- **What is expected**
Include the line containing "PI = math.pi" and all lines before it, repeated exactly from the listing below, without pictures.

── Given material ──

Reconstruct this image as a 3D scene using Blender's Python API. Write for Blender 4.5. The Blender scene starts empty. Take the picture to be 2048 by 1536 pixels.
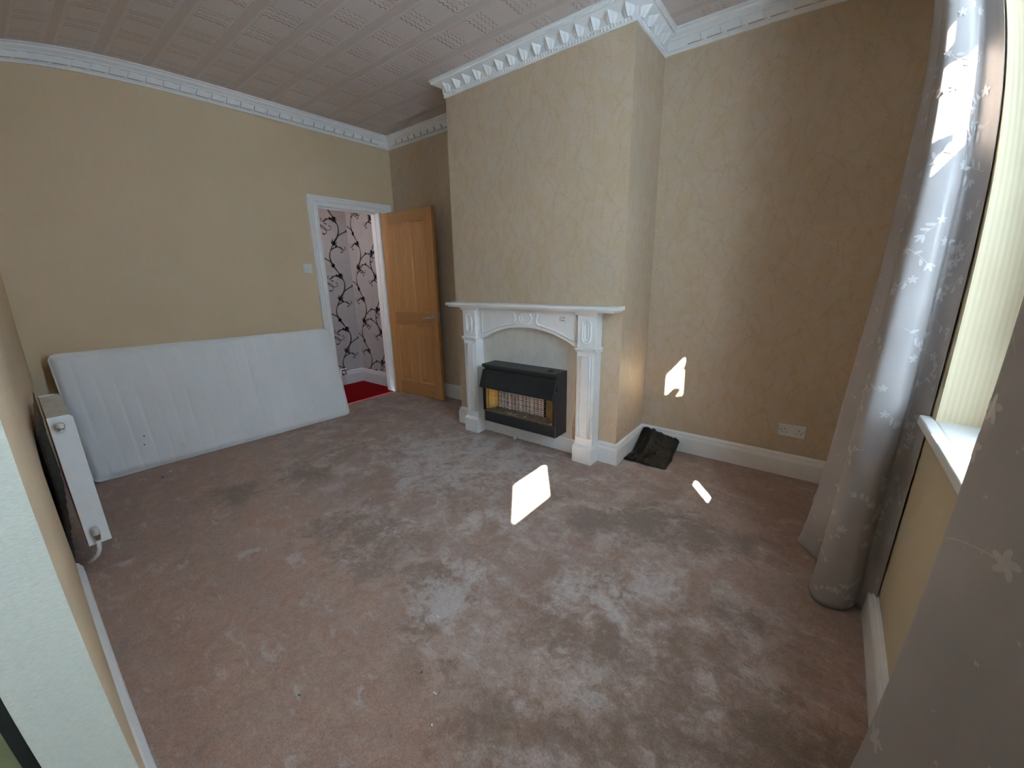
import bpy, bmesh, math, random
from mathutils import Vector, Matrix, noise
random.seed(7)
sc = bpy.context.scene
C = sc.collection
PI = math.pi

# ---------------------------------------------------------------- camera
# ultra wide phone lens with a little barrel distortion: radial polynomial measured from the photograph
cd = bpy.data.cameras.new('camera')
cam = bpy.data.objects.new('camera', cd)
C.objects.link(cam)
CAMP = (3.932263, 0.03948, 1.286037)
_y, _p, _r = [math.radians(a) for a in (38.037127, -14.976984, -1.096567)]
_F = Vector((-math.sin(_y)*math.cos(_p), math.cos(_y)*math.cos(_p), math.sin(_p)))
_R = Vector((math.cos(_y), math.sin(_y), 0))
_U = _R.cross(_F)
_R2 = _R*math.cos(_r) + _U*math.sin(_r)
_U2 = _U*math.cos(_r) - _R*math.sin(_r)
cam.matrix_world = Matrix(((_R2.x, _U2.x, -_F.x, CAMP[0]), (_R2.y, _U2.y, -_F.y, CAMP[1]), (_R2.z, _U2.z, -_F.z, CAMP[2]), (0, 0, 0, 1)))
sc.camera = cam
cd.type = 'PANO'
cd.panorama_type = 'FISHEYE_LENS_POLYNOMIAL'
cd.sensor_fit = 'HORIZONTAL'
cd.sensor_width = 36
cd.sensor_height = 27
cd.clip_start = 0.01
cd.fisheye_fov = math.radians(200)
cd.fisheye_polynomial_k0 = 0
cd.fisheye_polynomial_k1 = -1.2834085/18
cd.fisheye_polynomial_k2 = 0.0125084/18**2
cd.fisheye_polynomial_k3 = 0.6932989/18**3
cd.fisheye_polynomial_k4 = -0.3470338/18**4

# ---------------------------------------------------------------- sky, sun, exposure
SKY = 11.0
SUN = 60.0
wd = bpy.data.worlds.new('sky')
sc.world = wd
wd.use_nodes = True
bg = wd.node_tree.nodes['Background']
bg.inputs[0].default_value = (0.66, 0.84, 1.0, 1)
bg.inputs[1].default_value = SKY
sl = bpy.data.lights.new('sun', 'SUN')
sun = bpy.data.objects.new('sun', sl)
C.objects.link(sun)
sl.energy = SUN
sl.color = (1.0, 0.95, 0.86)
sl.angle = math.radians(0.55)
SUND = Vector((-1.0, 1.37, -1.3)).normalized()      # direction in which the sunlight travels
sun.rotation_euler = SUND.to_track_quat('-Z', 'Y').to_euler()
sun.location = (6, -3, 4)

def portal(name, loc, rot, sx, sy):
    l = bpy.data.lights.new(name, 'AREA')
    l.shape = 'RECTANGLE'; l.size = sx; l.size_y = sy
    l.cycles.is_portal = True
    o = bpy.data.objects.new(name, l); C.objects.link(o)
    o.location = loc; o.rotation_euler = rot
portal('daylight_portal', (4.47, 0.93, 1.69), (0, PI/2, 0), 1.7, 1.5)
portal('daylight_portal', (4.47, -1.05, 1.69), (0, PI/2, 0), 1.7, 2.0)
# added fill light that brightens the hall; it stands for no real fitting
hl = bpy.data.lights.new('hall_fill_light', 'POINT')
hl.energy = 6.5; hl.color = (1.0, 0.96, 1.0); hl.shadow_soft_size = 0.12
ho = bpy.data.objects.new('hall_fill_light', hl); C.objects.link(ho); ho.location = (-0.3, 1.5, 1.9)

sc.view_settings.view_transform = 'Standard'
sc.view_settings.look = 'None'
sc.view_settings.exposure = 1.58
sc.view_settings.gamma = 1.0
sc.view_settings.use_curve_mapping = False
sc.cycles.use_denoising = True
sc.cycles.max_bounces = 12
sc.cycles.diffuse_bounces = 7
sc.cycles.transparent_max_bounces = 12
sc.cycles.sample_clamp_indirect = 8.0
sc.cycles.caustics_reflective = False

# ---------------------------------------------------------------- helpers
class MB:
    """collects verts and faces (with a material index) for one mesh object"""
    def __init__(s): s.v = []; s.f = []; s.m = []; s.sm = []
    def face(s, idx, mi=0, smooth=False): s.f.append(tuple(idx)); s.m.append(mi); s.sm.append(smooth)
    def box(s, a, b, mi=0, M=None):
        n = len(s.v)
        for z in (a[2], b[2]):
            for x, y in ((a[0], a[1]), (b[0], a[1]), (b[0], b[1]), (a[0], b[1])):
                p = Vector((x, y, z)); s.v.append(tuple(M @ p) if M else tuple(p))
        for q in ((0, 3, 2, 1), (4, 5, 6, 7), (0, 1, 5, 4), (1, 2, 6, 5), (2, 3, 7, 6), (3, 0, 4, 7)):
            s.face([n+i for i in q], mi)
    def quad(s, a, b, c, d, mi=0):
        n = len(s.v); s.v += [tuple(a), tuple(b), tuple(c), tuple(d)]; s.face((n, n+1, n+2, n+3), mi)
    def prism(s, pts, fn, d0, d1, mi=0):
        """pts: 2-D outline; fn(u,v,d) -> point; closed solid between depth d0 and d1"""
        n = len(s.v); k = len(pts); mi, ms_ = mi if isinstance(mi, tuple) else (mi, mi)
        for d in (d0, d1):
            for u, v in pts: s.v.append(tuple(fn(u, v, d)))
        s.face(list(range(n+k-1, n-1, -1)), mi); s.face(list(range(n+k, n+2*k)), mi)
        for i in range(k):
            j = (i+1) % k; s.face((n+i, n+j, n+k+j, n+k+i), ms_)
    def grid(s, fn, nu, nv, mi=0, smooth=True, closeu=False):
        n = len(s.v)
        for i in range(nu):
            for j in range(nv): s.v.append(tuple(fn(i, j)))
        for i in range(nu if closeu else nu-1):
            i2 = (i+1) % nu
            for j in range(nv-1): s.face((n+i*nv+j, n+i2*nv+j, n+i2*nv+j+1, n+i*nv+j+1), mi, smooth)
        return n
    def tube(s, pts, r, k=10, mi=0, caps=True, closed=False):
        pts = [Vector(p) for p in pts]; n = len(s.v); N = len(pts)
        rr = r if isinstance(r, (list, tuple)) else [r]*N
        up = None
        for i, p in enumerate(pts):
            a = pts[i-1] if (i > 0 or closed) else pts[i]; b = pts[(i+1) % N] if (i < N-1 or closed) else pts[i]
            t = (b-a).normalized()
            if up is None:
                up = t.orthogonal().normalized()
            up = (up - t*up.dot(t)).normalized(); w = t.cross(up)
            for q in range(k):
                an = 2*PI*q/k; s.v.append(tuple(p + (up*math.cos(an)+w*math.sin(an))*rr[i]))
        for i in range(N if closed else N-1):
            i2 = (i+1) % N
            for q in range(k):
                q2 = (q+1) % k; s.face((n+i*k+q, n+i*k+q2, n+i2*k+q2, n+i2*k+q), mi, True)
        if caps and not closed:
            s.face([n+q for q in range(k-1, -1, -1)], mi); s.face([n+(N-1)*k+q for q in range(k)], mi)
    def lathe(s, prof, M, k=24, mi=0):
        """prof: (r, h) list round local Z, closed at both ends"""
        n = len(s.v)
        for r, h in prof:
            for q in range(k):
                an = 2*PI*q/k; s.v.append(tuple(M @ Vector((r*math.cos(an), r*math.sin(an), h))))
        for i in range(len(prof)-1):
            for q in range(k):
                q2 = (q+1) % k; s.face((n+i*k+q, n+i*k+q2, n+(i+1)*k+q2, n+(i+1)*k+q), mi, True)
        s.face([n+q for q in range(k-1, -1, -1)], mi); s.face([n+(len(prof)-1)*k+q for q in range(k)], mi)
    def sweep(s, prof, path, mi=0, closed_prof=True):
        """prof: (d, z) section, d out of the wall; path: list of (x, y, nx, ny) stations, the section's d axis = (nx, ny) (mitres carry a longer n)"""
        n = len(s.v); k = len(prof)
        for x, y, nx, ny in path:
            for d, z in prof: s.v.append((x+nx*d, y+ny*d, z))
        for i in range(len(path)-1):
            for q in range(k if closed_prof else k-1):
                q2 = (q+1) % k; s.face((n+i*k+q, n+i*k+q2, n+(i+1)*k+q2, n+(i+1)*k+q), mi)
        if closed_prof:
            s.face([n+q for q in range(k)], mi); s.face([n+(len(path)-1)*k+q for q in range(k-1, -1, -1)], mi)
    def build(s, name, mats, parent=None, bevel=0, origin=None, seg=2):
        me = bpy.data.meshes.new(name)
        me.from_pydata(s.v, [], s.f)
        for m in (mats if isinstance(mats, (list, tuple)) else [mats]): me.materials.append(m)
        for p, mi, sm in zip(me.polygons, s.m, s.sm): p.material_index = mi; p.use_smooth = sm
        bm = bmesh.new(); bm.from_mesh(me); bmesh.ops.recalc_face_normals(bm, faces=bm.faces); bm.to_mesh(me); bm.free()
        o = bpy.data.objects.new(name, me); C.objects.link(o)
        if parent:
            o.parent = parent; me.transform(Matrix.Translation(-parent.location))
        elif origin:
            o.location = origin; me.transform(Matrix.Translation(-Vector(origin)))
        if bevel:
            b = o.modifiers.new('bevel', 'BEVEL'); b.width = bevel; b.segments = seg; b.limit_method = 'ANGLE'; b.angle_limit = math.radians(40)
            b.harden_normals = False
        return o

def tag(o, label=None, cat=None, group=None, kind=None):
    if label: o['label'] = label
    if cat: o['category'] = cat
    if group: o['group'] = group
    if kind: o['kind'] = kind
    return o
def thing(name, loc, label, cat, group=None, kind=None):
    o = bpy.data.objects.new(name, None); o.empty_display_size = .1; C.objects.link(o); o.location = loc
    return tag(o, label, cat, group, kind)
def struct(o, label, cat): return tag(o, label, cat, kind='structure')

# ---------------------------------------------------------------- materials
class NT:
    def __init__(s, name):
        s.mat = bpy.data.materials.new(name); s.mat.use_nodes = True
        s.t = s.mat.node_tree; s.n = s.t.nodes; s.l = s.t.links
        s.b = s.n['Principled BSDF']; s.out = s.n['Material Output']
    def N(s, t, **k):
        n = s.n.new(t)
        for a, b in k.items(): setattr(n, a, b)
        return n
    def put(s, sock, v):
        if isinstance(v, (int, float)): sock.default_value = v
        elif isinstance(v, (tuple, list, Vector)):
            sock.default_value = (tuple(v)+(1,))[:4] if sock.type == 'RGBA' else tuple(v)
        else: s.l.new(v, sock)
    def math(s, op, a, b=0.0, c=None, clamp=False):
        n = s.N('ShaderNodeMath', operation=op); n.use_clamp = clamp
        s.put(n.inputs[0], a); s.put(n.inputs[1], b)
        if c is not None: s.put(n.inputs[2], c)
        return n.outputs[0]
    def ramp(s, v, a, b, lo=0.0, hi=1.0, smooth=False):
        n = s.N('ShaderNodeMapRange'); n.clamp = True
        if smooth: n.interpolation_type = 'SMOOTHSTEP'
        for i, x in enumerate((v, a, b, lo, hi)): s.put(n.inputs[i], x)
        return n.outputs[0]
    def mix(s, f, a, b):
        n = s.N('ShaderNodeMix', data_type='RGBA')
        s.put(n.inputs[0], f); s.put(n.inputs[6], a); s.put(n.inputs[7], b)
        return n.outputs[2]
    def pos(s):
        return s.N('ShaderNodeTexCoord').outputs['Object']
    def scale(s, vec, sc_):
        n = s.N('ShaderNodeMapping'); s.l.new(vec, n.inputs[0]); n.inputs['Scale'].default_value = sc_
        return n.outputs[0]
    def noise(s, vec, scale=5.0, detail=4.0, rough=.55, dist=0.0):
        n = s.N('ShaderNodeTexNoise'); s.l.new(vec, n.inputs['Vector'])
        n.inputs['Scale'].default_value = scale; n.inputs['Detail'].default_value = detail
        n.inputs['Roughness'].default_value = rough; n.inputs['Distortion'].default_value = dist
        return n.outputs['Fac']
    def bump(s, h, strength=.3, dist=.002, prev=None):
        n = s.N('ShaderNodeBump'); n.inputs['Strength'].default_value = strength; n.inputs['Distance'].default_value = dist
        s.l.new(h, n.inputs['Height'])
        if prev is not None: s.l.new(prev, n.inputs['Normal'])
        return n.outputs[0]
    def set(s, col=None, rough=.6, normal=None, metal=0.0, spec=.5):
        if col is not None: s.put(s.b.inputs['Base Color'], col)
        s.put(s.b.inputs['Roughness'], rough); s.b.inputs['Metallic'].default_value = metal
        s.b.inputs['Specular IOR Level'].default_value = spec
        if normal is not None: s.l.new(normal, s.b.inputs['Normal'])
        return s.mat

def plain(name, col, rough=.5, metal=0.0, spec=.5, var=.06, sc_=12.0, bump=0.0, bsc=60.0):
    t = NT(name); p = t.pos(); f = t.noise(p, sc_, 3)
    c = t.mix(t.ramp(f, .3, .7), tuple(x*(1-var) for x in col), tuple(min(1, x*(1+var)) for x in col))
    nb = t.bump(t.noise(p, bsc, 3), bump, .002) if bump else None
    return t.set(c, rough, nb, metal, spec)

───

- **Solution below**
Reconstruct this image as a 3D scene using Blender's Python API. Write for Blender 4.5. The Blender scene starts empty. Take the picture to be 2048 by 1536 pixels.
import bpy, bmesh, math, random
from mathutils import Vector, Matrix, noise
random.seed(7)
sc = bpy.context.scene
C = sc.collection
PI = math.pi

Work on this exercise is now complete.